== Provided information ==

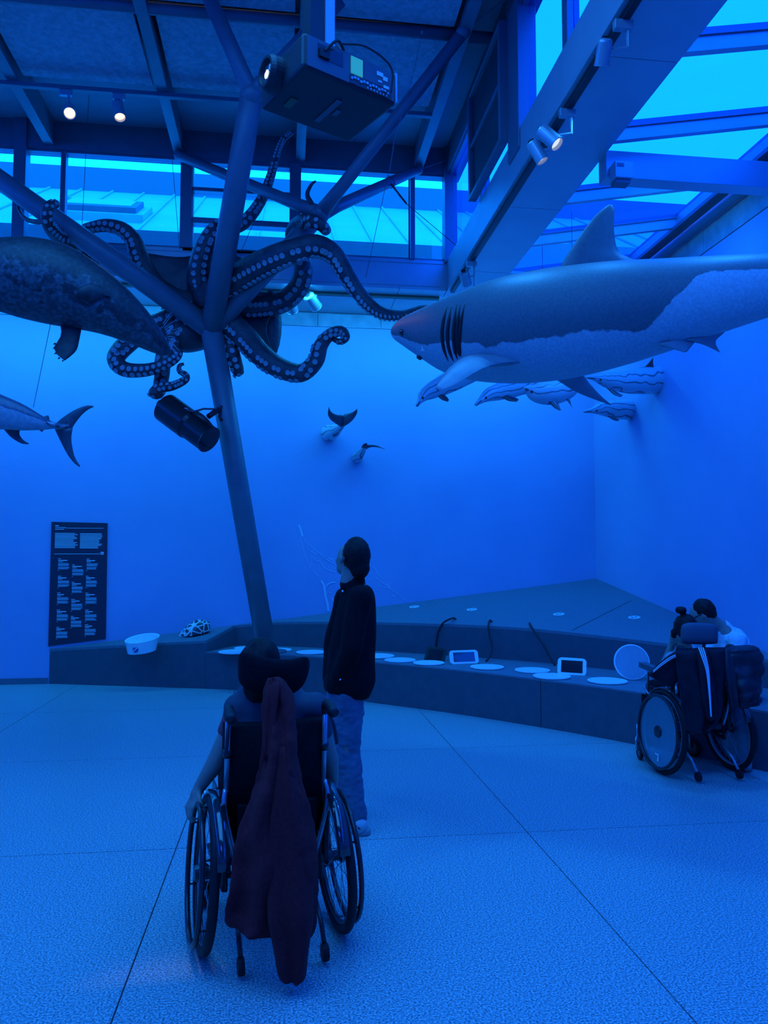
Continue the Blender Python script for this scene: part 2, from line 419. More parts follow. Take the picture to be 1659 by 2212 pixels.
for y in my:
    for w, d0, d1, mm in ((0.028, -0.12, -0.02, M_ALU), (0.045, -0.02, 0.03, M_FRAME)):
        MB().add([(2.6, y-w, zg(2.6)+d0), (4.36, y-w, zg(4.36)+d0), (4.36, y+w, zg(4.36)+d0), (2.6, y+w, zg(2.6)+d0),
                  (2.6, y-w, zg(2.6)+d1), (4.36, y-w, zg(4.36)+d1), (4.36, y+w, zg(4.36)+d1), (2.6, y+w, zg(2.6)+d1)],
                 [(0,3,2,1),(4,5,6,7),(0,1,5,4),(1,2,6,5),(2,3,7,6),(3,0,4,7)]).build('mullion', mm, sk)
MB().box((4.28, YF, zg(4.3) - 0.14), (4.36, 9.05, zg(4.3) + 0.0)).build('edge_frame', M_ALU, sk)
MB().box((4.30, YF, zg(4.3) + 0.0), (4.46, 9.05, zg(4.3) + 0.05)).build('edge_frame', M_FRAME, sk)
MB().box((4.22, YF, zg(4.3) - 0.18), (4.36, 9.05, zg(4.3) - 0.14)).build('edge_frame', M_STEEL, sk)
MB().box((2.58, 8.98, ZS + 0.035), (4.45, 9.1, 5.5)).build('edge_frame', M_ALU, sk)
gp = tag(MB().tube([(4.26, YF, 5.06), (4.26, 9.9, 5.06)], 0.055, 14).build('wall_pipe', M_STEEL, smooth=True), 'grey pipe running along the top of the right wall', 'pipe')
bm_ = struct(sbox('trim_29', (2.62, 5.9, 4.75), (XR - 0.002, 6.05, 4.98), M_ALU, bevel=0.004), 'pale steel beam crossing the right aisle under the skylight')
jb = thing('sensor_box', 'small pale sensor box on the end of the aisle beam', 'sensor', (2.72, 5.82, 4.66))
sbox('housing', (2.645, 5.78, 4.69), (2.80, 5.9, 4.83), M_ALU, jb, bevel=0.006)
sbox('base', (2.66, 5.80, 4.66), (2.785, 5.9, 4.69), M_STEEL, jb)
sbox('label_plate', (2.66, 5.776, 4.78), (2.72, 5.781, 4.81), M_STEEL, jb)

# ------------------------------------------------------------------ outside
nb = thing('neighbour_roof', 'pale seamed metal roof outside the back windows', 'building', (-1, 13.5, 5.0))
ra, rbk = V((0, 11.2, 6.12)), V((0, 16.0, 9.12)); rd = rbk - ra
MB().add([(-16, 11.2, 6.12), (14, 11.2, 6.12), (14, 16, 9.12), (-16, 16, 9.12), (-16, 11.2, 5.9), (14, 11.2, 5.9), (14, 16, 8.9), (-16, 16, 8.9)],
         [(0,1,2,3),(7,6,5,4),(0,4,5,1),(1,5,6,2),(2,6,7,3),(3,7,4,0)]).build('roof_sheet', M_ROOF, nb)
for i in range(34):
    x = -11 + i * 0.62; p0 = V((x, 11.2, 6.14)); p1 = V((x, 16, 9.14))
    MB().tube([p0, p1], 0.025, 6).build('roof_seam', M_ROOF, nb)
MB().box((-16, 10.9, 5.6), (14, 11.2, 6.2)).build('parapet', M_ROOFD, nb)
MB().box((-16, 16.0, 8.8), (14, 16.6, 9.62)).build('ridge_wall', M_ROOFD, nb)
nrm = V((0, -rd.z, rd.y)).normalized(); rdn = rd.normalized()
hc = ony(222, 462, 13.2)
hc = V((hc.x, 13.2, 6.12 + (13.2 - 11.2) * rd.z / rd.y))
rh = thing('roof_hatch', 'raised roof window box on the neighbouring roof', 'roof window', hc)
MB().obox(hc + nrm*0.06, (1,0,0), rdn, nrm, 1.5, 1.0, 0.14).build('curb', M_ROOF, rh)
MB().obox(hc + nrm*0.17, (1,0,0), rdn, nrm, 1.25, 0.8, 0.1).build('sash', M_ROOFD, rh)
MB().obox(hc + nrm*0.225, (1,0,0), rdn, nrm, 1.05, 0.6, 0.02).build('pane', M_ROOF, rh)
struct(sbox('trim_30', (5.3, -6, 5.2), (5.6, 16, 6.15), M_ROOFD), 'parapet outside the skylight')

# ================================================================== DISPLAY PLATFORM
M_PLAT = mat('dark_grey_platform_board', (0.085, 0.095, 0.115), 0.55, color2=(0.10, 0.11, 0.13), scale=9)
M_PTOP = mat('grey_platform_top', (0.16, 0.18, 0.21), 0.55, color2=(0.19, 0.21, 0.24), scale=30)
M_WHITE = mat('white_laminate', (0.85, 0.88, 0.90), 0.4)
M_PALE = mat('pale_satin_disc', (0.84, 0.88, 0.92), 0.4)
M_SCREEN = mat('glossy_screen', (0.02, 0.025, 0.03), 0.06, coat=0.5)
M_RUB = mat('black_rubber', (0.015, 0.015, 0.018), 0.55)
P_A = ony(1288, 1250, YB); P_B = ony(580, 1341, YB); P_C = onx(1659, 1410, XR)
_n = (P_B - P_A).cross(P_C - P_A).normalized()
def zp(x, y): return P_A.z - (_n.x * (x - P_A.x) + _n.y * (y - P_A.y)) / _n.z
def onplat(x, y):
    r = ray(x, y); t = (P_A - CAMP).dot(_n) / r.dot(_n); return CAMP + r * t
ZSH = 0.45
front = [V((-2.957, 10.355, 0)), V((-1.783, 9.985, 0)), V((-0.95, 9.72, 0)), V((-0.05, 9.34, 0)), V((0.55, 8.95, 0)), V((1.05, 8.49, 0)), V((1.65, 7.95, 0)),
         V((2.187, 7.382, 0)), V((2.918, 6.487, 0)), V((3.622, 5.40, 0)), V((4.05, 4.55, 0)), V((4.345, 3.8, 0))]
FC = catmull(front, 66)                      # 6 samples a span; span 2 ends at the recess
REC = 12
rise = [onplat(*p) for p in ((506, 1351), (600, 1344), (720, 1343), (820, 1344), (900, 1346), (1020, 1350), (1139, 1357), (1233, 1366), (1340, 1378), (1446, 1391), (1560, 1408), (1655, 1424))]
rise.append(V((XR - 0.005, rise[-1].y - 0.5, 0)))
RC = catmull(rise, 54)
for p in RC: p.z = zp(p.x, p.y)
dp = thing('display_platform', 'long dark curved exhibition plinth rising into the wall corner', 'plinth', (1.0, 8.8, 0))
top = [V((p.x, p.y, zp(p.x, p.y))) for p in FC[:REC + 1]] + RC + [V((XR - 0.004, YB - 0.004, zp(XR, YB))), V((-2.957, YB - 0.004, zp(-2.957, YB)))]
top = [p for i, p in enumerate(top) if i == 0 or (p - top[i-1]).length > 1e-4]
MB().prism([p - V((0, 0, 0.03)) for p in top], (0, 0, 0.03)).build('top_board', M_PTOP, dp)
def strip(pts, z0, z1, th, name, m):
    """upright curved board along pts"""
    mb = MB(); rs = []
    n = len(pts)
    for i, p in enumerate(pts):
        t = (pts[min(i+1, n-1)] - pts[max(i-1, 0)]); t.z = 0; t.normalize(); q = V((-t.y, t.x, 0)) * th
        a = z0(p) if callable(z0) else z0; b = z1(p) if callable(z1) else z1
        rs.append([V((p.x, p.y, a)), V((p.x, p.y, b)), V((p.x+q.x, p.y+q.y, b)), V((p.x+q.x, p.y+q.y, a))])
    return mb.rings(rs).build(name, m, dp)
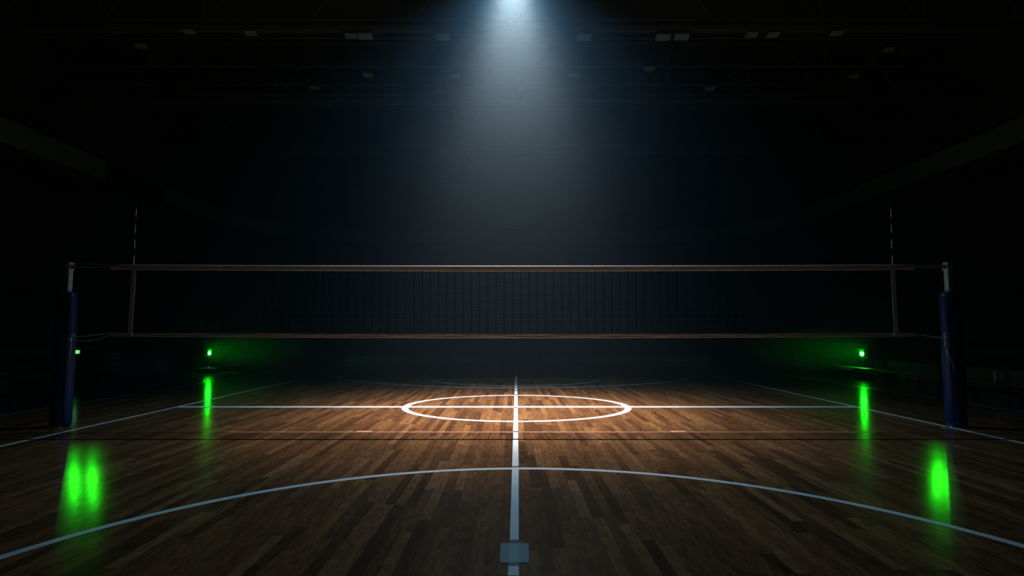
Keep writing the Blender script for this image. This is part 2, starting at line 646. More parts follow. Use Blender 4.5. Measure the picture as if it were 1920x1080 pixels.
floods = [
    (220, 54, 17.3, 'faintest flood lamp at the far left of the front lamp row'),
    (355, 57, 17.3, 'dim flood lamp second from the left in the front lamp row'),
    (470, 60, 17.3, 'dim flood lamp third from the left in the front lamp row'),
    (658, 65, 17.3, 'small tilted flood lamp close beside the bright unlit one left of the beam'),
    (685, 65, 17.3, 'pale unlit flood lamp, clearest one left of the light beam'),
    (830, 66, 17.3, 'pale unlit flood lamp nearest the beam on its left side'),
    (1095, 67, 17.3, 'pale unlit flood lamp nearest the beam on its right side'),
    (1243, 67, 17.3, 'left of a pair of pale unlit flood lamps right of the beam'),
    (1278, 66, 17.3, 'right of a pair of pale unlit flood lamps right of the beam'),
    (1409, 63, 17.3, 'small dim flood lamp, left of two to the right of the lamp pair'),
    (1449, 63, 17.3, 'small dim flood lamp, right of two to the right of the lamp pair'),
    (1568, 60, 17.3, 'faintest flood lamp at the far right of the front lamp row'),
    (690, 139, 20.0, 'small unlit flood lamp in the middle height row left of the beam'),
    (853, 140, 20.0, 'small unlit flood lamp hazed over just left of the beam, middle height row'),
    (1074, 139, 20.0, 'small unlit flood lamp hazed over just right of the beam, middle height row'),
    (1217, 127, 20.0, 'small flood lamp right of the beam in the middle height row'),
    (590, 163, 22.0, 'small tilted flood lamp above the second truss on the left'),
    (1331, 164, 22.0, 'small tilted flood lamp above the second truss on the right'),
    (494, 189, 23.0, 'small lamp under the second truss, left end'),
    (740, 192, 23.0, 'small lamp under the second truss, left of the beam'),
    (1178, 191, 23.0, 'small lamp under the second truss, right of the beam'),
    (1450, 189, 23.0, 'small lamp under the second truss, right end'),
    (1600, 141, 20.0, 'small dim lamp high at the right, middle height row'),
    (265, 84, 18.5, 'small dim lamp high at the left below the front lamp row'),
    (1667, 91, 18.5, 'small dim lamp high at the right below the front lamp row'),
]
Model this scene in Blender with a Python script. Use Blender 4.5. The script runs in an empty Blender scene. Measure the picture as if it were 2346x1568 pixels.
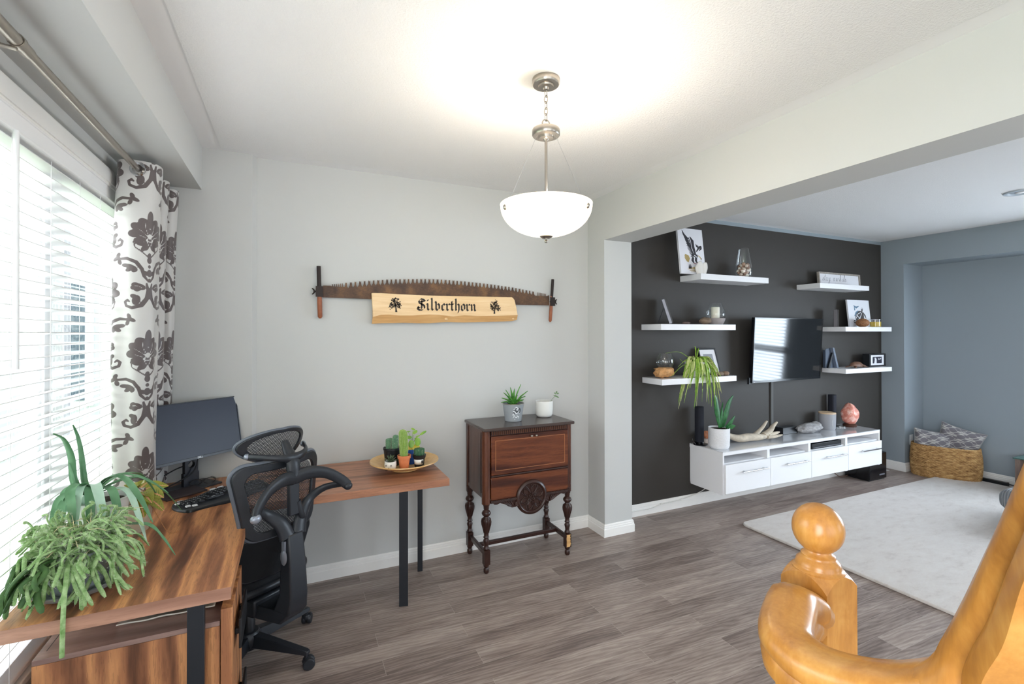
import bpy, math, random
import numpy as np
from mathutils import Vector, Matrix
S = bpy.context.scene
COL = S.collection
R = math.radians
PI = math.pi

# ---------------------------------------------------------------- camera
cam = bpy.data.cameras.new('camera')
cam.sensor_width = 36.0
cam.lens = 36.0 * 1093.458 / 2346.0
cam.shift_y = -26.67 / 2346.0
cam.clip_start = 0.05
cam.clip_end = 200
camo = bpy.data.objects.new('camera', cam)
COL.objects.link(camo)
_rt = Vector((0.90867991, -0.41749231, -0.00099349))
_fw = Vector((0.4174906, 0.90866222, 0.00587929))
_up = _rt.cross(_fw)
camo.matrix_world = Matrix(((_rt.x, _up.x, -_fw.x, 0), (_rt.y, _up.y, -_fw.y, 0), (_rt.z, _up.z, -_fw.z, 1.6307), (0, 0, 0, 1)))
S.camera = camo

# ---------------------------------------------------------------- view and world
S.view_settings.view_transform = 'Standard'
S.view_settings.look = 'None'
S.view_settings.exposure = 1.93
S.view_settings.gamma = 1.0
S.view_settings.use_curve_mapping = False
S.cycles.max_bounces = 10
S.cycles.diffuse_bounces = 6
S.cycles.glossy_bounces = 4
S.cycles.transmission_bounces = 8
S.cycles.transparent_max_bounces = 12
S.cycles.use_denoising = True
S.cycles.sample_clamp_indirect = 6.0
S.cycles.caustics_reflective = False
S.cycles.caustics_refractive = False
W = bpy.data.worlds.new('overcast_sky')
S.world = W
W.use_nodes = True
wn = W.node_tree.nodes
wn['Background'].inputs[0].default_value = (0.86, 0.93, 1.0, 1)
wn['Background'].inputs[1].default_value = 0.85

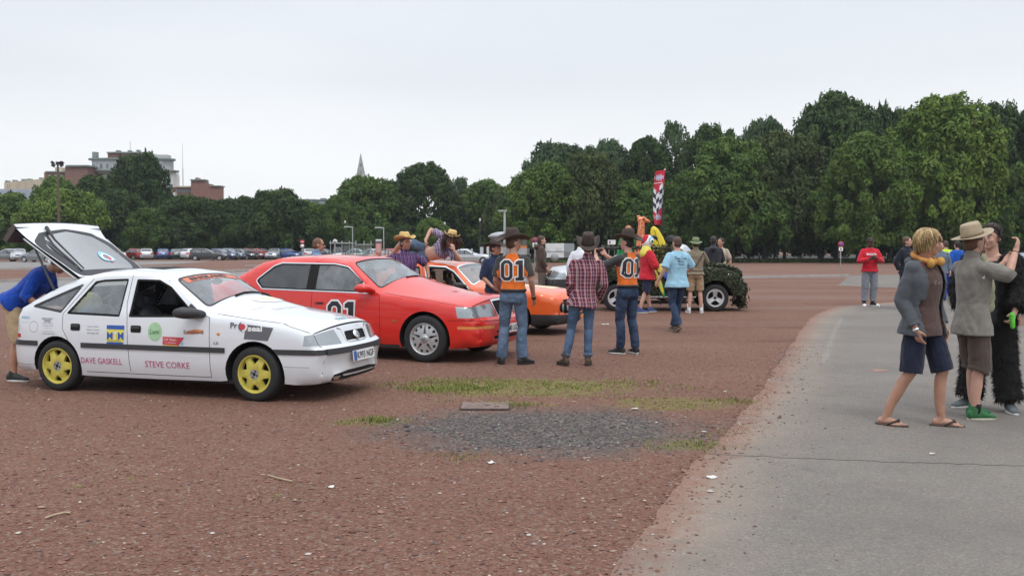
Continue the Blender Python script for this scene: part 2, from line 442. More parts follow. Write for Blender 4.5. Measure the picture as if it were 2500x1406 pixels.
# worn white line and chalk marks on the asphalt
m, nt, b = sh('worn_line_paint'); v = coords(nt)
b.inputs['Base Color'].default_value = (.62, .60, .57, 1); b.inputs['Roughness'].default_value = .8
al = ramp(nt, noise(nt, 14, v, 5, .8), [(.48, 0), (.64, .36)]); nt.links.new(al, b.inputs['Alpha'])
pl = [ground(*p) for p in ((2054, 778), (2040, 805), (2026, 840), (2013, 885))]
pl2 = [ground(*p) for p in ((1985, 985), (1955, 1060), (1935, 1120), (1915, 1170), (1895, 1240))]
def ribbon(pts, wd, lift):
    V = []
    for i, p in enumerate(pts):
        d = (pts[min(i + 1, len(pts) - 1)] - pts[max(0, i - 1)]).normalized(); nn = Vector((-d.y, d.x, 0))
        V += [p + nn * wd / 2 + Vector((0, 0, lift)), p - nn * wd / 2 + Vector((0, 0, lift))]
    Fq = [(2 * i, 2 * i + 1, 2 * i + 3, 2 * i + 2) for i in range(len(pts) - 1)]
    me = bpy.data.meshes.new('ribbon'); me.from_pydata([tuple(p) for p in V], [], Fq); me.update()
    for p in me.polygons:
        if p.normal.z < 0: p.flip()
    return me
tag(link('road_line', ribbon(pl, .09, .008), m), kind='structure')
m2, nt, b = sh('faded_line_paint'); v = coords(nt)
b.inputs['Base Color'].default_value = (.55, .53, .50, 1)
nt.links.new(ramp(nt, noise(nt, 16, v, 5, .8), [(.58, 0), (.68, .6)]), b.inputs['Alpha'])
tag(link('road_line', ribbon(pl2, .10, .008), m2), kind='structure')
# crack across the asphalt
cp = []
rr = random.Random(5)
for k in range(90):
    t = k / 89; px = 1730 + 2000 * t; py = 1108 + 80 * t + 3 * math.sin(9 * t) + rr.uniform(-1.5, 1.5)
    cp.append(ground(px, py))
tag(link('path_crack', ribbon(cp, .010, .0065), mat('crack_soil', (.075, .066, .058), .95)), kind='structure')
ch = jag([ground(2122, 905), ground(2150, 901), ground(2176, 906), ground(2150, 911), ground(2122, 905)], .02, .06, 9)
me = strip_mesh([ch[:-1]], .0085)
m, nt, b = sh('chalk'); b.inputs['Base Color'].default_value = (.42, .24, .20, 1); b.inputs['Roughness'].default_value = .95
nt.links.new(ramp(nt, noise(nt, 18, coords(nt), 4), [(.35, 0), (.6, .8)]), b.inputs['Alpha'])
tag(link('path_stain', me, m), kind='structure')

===

• _Problem details_
Within the records, how many lines include "scale"? The answer is the number and nothing else.

• _Worked solution_
2